Happy 2016! I hope everyone had an interesting and vaguely relaxing break.
I was actually wrong in my last blog to say that nothing particularly interesting would happen before the end of term—I ended up helping out in the Science Museum lates for Tim Peake’s launch. Some people from Astrophysics had a pop-up planetarium and an infrared camera and I entertained (and scienced) the people waiting for it by showing them how to make a spectroscope out of a DVD. (It actually works surprisingly well.)
Two years ago I won an Imperial Essay competition and part of the prize was a trip to CERN. Due to various complications the trip was postponed and postponed, but a couple of days ago it finally happened! I’ve always wanted to go to CERN, ever since I first heard about it, when I was too young to even know what a hadron was!
The trip was even better than I imagined however, as we were shown round by Prof. Sir Tejinder Virdee who as well as being a professor at Imperial, was one of the founding members and head of CMS (Compact Muon Solenoid) one of the detectors on the LHC. Having overseen the planning, construction, testing and finally results of the detector, he had some amazing stories to tell, for example how he travelled to the Soviet Union to help convert top secret military factories into places to grow the lead tungstate crystals used in part of the detector.
He was also incredibly thoughtful, giving us an introductory talk, getting and signing us a picture book of the construction of the detector, introducing us to everyone, and even arranging our own very fancy lunch in the CERN restaurant. He also tipped us off on the possible discovery of a new, never-before-hypothesised particle which may be starting to emerge from the recent high energy runs… Something to watch out for!
The atmosphere at CERN was lovely, with people from all nationalities and different sets of expertise working alongside each other. We saw the main site of CERN, with accommodation, offices and restaurant, and then drove to the other side of the LHC ring, into France, to go down into CMS and see the detector for ourselves.
As I mentioned I am slightly obsessed with CERN, so have seen hundreds of pictures of the detector, but I couldn’t imagine the scale of it until I was standing right above it. It is huge and vastly complex and did I mention huge, and it isn’t even the biggest detector in the Collider—ATLAS is six times larger in volume! (Though CMS is of course the best detector as Professor Virdee assured us.)
Due to a water leak a few weeks before, part of the detector was slid apart so we could see some of the inner workings. All the parts of the detector can be slid separate to work on—nothing is ever unplugged to prevent faulty connections.
We followed the huge mass of wires into another underground room where the initial data is taken and most of it is instantly discarded. Each second there are 40 million collisions when the LHC is running—too much data to ever work on, so instantly all except 100 000 of the most high energy collisions are discarded.
The whole time we were escorted by another guide, who I think was keeping an eye on us to make sure we weren’t tempted to try and pull out a cable!
We saw the server rooms where the data is processed, and the control rooms with open links to other control rooms all over the world where people watch the data come in live to instantly spot any problems.
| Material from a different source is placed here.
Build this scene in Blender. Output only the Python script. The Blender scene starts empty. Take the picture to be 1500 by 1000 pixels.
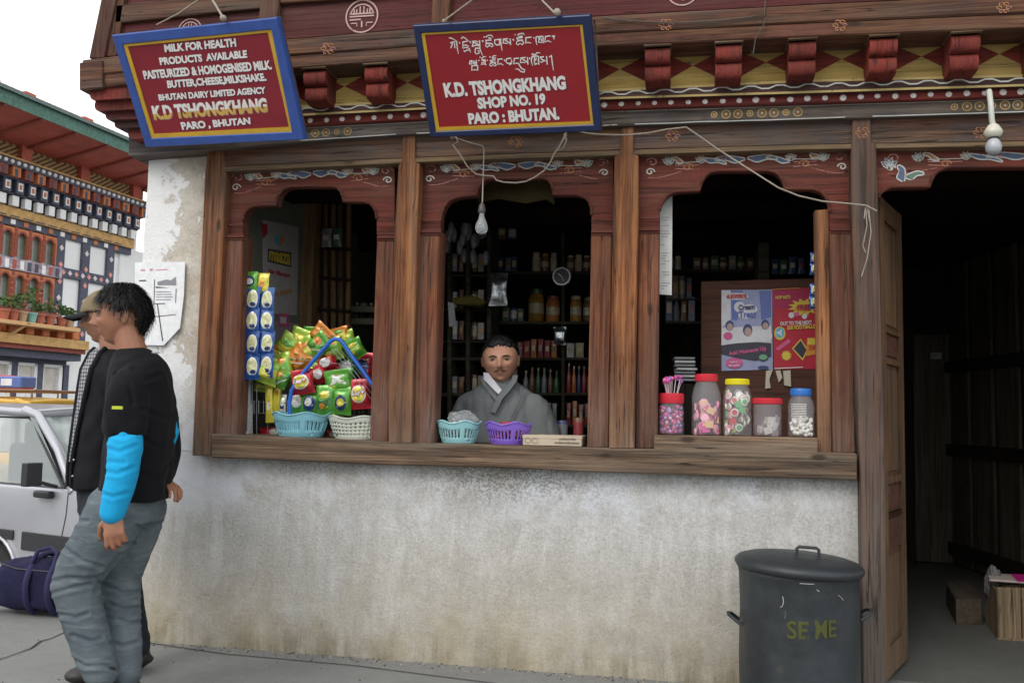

I had no idea this was the case!
In the afternoon we visited the museum which has parts of the insides of the detectors on display as well as some of the old detectors used in the history of particle physics, and I bought a lot of CERN memorabilia!
It was an amazing trip to a beautiful place. CERN is right next to Geneva and the LHC ring is surrounded by snow-capped mountains and Lake Geneva, and CMS itself is striking, buried at the bottom of this vast cylinder and brightly multi-coloured so it looks an impossibly intricate children’s toy.
I am incredibly grateful that I had a chance to visit it, and look forward to hearing about the collider starting again soon!